Review sought on offshore wind turbines

By Jonathan Sher The London Free Press

Wind farms shouldn’t be allowed offshore in Lake Huron until there is peer-reviewed research to assess risks to the lake and its shoreline, an advocacy group says.

The Lake Huron Centre for Coastal Conservation was formed in 1998 by former conservation officials after environmental cuts by the Mike Harris-led Tory government.

But now the centre has set its sights on the push by Dalton McGuinty’s Liberals to create wind farms across the province — there have been 12 applications to build them offshore in Lake Huron.

“We felt there wasn’t enough research to understand what the implications are,” said Geoff Peach, who spent 10 years co-ordinating shoreline management for the Saugeen Valley and Maitland Valley conservation authorities.

It’s true there are offshore wind farms in Europe but those are in salt water and not subjected to the ice of the Great Lakes, he said.

“Can (wind turbines) withstand wind, waves and ice?” he said.

Peach fears that turbines will:

  • Interfere with the passage of birds and bats that tend to fly near the shore; bats elsewhere have been often killed by turbines.
  • Damage the ecology in the lake bed and along the shore.
  • Hurt sport and commercial fishing.
  • Jeopardize drinking water from leaks of lubricant fluids.

It’s not enough, said Peach, to accept the research of wind companies who want to build in the lake — all levels of government should insist on independent research that is peer reviewed.

Such research will take time, and until it’s finished, Queen’s Park shouldn’t allow wind farms in the lake, he said.

“It makes sense to slow down and catch your breath.”

The Ontario government should also commit to meaningful consultation with citizens and First Nations people especially, Peach said.

He owns a cottage along the lake but he and his professional partner, Patrick Donnelly, bring years of experience to the issue of protecting the lake and its shoreline,

Donnelly is the watershed program manager for the City of London that draws most of its water from Lake Huron, and formally worked for and advised conservation authorities along Lake Huron.

Their objection adds substance to complaints by cottagers that have emerged over the summer as they learned of the applications for wind farms.

“There’s been a groundswell of people expressing concern,” Peach said.

6 thoughts on “Review sought on offshore wind turbines

  1. To even suggest a study be made to see if these Wind Turbines may hurt wildlife, what’s wrong with the “living proof” that they harm humans?

    Why is everyone stepping around the real issues here?

    Wind Energy as it is being promoted by McGuinty and CANWEA and Pembina Institute and every other idiot is a SCAM!

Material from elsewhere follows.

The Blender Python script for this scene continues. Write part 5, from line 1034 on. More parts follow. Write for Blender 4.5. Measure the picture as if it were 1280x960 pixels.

    Wind Energy is not reliable.

    Wind Energy is uneconomic.

    Wind Energy harms humans and wildlife alike.

    There is no place in Ontario suitable for this fake energy scheme!

    End of story!

  2. Lake Huron at times has violent storms both wind and ice. There should be plenty of weather records and/or news accounts of past storms on Lake Huron to prove this.

    North America has some of the most violent weather in the world. Europe dosen’t have tornados and hurricanes to deal with.

    The wind turbine industry is not concerned about our weather related issues at all.

    The western end of Lake Erie,all of Lake St.Clair and the southern end of Lake Huron are right in one of the lightning capitals of the world.

    Yet none of this seems to make any difference to those who want to install wind turbines on the Great Lakes.

  3. IWTs will require thousands of kms of transmission lines across Ontario.

    We have enough trouble maintaining the lines already in place during wind & ice storms. Power is now knocked for people for hours and even days with just the lines we already have.

    With all of the additional lines needed for IWTs how long wil it take to make repairs after storms to get power restored with all of these additional down lines to repair? We could be in the dark for a long time.

    Then think about the cost of the additional repairs and who will pay for all of this folly.

  4. Exactly Barbara…what’s wrong with fixing the existing infrastructure BEFORE adding more to the mix!

    That sounds too simple for this out of control Government…………….

  5. IWTs are going to affect the average Ontario citizens by:

    1.Making some ill and others just plain very annoyed with the noise thus devaluing property prices.
    2.Cause electric bills to skyrocket.
    3.Increase the damage to the power gird with kms of additional lines down in wind and ice storms. Also lightning damage to wind turbines.

    Of course only the hicks in the stix will be affected by the noise but people in the GTA will suffer from items 2 & 3 also. They can sit in the dark along with the hicks after severe storms roll through.

  6. I am dead against having wind power on the great lakes, furthermore I’m a sport fisherman and i dont want to dodge windmills out on our waterways. It will also destroy the fish and wildlife habitat. They are killing bats on land already, the mosquitos were terrible this year. Bats eat most of them. How can you maintain these windmails in the winter on the great lakes in the winter months? Come on McGuinty, get real.